⟨

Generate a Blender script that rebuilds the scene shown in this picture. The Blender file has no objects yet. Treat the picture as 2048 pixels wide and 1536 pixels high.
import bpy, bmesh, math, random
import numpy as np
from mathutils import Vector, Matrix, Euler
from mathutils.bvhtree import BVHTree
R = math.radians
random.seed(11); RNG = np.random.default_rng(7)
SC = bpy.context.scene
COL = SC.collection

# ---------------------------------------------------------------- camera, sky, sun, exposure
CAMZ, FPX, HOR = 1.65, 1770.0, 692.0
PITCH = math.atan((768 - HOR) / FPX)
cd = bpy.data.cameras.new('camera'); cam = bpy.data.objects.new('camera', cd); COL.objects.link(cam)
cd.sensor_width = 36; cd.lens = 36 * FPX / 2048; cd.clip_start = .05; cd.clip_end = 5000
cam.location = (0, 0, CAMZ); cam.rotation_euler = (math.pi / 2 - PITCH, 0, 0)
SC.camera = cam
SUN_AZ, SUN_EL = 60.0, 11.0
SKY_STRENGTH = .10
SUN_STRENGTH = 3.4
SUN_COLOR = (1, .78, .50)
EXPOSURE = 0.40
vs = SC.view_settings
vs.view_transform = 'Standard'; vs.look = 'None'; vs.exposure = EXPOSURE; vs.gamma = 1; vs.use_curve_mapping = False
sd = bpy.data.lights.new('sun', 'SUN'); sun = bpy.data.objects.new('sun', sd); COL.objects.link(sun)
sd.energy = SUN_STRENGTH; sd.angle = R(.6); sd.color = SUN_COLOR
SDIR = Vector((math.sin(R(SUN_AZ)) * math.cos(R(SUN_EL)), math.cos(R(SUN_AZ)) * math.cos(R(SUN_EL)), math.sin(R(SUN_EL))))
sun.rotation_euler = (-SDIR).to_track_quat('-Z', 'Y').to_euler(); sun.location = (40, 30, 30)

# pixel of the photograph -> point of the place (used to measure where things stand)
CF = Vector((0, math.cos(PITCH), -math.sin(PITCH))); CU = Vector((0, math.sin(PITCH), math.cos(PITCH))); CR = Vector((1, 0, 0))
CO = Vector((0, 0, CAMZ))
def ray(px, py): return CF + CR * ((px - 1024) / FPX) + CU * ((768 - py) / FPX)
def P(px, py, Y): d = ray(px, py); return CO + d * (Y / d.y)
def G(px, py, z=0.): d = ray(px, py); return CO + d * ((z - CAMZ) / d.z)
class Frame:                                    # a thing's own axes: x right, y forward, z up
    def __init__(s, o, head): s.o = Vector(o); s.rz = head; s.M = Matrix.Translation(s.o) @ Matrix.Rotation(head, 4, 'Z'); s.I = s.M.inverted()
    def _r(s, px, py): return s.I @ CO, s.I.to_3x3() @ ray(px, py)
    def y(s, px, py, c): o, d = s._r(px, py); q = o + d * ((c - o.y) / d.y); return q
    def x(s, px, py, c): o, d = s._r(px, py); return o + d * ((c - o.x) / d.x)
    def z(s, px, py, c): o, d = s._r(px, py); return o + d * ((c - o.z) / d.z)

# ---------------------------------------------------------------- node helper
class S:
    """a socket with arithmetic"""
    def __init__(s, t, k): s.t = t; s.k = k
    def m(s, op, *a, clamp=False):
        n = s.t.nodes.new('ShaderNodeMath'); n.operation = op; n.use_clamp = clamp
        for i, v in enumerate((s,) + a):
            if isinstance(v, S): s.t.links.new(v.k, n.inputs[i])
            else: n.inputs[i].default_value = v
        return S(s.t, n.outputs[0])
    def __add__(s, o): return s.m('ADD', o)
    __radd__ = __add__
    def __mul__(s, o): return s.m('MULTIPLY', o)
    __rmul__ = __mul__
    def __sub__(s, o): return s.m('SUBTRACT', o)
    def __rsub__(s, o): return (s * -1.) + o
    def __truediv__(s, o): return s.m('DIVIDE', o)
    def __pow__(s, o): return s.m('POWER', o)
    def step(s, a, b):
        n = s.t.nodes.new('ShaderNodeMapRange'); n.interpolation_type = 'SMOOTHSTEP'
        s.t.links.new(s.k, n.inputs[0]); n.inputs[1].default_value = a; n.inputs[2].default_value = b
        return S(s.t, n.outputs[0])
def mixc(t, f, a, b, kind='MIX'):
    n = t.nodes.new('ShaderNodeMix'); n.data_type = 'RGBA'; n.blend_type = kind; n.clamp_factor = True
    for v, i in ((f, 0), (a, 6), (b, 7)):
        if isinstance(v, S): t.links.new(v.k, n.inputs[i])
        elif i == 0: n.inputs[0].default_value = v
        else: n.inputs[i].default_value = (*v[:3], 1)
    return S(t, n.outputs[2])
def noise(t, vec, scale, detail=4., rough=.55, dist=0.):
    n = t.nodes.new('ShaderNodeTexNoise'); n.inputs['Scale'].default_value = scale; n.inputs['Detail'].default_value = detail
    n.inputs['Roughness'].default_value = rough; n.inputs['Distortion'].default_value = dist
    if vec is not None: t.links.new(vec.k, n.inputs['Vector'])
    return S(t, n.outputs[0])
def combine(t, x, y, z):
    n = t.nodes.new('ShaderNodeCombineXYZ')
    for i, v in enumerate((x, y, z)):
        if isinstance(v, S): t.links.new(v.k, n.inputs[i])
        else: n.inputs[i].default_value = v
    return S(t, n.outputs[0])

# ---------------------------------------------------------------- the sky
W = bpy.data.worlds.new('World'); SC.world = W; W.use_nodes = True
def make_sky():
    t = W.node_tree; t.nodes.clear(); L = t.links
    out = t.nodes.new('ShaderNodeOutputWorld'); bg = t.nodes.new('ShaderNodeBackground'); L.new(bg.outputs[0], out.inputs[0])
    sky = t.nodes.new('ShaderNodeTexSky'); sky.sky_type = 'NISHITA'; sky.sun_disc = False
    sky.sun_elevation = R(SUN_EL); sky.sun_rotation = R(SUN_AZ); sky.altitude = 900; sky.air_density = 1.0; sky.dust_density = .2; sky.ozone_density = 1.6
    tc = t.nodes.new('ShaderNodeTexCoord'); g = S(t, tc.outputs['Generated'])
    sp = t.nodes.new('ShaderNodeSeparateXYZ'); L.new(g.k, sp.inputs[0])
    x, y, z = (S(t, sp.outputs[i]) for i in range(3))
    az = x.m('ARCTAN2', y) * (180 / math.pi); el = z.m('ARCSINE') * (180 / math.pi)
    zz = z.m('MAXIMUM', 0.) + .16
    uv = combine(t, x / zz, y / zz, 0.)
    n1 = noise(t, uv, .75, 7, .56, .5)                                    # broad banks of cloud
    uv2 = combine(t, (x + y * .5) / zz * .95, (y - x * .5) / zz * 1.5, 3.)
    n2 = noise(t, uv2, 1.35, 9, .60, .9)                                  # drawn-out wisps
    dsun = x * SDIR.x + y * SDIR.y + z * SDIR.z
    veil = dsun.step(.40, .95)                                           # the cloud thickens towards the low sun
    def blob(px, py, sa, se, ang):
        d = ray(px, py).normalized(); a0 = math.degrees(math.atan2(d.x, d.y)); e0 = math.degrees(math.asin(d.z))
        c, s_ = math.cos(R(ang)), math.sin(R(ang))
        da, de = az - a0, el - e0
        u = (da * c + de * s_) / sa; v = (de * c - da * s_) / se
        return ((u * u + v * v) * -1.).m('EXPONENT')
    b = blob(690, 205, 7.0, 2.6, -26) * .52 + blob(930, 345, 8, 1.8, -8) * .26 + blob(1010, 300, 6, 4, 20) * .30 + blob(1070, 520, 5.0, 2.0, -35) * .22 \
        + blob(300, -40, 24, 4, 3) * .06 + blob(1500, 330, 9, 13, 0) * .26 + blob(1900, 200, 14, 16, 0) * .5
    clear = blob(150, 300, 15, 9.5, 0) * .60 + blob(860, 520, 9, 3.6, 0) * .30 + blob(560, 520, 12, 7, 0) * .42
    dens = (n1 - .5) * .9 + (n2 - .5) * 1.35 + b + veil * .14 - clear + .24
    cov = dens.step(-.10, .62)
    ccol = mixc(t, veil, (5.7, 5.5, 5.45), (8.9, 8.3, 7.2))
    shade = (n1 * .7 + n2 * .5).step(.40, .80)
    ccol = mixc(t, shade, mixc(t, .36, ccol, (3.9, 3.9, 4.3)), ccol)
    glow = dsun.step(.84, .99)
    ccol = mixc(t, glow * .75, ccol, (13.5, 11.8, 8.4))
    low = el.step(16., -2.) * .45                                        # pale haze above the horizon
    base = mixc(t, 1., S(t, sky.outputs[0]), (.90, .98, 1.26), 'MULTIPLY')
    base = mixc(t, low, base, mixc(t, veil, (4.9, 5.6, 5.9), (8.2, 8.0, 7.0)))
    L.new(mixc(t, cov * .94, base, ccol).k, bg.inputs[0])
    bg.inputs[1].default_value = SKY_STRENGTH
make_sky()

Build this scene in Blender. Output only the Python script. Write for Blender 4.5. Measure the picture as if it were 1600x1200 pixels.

⟩

What you should do => Restate exactly the records above from their first line through the line that holds "COL = SC.collection", please, including both and leaving out all others.

Task result =>
Generate a Blender script that rebuilds the scene shown in this picture. The Blender file has no objects yet. Treat the picture as 2048 pixels wide and 1536 pixels high.
import bpy, bmesh, math, random
import numpy as np
from mathutils import Vector, Matrix, Euler
from mathutils.bvhtree import BVHTree
R = math.radians
random.seed(11); RNG = np.random.default_rng(7)
SC = bpy.context.scene
COL = SC.collection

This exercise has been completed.